**Exercise goal**
Quote the lines exactly, starting with the line that contains "for Blender 4.5." and ending with the line that contains "(.058, .078), (0, .078)]", and leave out all other lines.

**Given entries**

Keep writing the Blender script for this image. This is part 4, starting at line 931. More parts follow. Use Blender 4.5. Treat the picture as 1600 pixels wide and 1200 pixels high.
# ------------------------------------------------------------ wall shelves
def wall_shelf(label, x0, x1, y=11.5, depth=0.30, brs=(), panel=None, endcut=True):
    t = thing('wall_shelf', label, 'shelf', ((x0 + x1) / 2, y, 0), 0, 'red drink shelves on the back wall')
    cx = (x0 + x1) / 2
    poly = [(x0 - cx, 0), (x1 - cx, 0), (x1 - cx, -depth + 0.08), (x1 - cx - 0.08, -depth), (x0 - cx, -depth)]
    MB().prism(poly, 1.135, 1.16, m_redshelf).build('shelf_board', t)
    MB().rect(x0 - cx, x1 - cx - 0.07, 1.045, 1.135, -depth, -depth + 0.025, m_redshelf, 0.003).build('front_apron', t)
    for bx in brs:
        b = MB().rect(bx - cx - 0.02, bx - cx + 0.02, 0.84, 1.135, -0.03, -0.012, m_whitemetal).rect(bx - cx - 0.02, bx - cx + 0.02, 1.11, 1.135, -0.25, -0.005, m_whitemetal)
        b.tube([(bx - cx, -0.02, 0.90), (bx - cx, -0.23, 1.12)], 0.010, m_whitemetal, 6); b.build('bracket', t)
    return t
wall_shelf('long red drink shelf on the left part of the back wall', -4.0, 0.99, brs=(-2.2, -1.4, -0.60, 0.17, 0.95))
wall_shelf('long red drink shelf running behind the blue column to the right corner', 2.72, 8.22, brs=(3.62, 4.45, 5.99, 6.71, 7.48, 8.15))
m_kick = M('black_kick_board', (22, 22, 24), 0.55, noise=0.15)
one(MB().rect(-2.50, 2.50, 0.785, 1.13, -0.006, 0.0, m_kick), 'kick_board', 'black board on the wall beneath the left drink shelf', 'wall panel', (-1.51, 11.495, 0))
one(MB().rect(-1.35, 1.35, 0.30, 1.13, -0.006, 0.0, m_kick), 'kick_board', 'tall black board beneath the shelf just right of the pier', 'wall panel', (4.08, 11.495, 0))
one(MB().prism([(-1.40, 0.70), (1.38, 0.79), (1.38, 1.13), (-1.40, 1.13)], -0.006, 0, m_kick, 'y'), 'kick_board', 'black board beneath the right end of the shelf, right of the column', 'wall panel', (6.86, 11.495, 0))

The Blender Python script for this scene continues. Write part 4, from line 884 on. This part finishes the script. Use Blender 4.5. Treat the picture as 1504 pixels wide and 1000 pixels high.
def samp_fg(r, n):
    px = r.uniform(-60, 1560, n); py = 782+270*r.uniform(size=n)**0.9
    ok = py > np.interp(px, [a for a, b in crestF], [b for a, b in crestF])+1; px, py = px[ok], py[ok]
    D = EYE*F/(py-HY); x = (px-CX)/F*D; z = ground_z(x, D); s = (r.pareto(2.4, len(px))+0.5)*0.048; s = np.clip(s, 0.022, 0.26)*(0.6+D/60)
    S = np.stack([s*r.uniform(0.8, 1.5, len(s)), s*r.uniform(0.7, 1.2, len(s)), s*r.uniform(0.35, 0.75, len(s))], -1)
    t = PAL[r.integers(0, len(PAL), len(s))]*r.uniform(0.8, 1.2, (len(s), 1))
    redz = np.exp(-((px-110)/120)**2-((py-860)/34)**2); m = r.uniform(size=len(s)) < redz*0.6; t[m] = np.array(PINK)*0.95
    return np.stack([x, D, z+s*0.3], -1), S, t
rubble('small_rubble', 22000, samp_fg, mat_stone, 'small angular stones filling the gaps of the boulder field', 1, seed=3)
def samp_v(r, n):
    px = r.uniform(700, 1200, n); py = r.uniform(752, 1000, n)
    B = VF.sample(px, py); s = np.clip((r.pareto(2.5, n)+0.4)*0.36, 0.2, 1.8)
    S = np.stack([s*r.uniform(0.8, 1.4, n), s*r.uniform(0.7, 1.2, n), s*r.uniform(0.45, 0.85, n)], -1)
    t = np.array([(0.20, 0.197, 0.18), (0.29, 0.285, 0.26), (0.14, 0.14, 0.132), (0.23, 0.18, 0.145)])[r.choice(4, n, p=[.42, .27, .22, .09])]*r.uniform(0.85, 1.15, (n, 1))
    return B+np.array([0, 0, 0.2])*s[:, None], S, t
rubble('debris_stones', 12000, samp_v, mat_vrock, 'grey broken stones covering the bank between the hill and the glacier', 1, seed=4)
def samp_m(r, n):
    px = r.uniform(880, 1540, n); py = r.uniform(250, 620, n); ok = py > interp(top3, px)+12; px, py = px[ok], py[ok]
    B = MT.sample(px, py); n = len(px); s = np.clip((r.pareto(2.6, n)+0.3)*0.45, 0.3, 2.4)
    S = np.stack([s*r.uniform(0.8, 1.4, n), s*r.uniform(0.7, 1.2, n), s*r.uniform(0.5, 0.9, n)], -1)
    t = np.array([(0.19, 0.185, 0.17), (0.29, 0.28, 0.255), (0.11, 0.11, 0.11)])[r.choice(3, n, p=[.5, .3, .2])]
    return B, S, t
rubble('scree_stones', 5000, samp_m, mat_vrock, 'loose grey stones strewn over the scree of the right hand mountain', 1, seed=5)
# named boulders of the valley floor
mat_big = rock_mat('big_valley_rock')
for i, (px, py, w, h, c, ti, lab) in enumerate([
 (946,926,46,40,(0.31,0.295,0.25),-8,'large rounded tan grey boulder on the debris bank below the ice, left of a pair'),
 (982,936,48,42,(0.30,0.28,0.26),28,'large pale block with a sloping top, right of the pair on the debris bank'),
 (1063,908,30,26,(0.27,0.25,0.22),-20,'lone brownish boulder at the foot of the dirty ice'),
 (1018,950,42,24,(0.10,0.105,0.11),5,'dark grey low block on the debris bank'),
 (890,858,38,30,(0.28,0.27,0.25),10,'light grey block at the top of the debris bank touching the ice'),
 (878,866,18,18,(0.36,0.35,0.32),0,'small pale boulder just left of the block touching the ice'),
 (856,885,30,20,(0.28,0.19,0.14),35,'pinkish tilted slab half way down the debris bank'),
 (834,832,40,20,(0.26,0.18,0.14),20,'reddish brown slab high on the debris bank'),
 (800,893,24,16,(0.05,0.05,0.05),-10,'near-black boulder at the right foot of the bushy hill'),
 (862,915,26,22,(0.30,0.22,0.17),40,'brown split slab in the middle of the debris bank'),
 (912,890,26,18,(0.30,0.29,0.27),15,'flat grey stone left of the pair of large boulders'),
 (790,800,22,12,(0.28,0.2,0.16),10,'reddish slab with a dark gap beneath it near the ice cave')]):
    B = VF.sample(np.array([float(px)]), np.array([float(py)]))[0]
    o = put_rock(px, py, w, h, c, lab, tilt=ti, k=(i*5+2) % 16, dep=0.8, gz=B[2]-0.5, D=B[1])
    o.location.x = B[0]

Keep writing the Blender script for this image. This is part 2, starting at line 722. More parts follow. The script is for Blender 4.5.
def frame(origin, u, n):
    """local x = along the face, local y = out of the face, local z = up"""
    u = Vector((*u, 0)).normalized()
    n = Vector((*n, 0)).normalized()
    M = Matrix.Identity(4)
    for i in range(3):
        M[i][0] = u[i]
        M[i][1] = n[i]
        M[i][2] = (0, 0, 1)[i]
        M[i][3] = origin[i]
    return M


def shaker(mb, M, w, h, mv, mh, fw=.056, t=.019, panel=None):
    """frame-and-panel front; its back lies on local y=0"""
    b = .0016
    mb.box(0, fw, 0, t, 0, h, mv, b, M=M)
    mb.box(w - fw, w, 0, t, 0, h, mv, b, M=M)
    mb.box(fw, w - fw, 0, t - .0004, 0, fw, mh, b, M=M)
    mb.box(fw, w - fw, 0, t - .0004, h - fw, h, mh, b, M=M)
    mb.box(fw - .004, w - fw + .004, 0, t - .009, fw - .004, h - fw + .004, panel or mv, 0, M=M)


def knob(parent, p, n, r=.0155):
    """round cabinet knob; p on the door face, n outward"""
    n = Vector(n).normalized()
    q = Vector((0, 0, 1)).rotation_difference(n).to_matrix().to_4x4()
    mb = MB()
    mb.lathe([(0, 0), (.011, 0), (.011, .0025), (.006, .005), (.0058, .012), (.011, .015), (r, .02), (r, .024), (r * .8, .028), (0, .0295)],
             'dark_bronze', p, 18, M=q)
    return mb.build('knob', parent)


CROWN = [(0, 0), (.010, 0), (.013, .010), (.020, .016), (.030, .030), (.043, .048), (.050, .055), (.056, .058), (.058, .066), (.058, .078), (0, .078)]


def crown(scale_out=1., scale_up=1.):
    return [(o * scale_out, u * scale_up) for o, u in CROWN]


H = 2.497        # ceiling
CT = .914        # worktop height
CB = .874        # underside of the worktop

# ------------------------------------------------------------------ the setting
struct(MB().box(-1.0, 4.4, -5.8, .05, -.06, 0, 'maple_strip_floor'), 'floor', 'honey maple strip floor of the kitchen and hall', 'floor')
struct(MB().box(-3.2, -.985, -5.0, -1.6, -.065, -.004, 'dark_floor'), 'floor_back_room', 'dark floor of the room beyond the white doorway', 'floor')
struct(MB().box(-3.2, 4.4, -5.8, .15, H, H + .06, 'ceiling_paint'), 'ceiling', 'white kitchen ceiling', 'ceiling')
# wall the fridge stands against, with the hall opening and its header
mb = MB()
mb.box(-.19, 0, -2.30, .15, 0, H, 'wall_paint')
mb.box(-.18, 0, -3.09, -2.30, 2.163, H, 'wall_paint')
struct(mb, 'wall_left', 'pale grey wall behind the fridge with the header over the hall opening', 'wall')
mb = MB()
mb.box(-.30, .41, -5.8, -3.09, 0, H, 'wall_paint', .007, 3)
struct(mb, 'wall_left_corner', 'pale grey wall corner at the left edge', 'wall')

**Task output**
Keep writing the Blender script for this image. This is part 2, starting at line 722. More parts follow. The script is for Blender 4.5.
def frame(origin, u, n):
    """local x = along the face, local y = out of the face, local z = up"""
    u = Vector((*u, 0)).normalized()
    n = Vector((*n, 0)).normalized()
    M = Matrix.Identity(4)
    for i in range(3):
        M[i][0] = u[i]
        M[i][1] = n[i]
        M[i][2] = (0, 0, 1)[i]
        M[i][3] = origin[i]
    return M


def shaker(mb, M, w, h, mv, mh, fw=.056, t=.019, panel=None):
    """frame-and-panel front; its back lies on local y=0"""
    b = .0016
    mb.box(0, fw, 0, t, 0, h, mv, b, M=M)
    mb.box(w - fw, w, 0, t, 0, h, mv, b, M=M)
    mb.box(fw, w - fw, 0, t - .0004, 0, fw, mh, b, M=M)
    mb.box(fw, w - fw, 0, t - .0004, h - fw, h, mh, b, M=M)
    mb.box(fw - .004, w - fw + .004, 0, t - .009, fw - .004, h - fw + .004, panel or mv, 0, M=M)


def knob(parent, p, n, r=.0155):
    """round cabinet knob; p on the door face, n outward"""
    n = Vector(n).normalized()
    q = Vector((0, 0, 1)).rotation_difference(n).to_matrix().to_4x4()
    mb = MB()
    mb.lathe([(0, 0), (.011, 0), (.011, .0025), (.006, .005), (.0058, .012), (.011, .015), (r, .02), (r, .024), (r * .8, .028), (0, .0295)],
             'dark_bronze', p, 18, M=q)
    return mb.build('knob', parent)


CROWN = [(0, 0), (.010, 0), (.013, .010), (.020, .016), (.030, .030), (.043, .048), (.050, .055), (.056, .058), (.058, .066), (.058, .078), (0, .078)]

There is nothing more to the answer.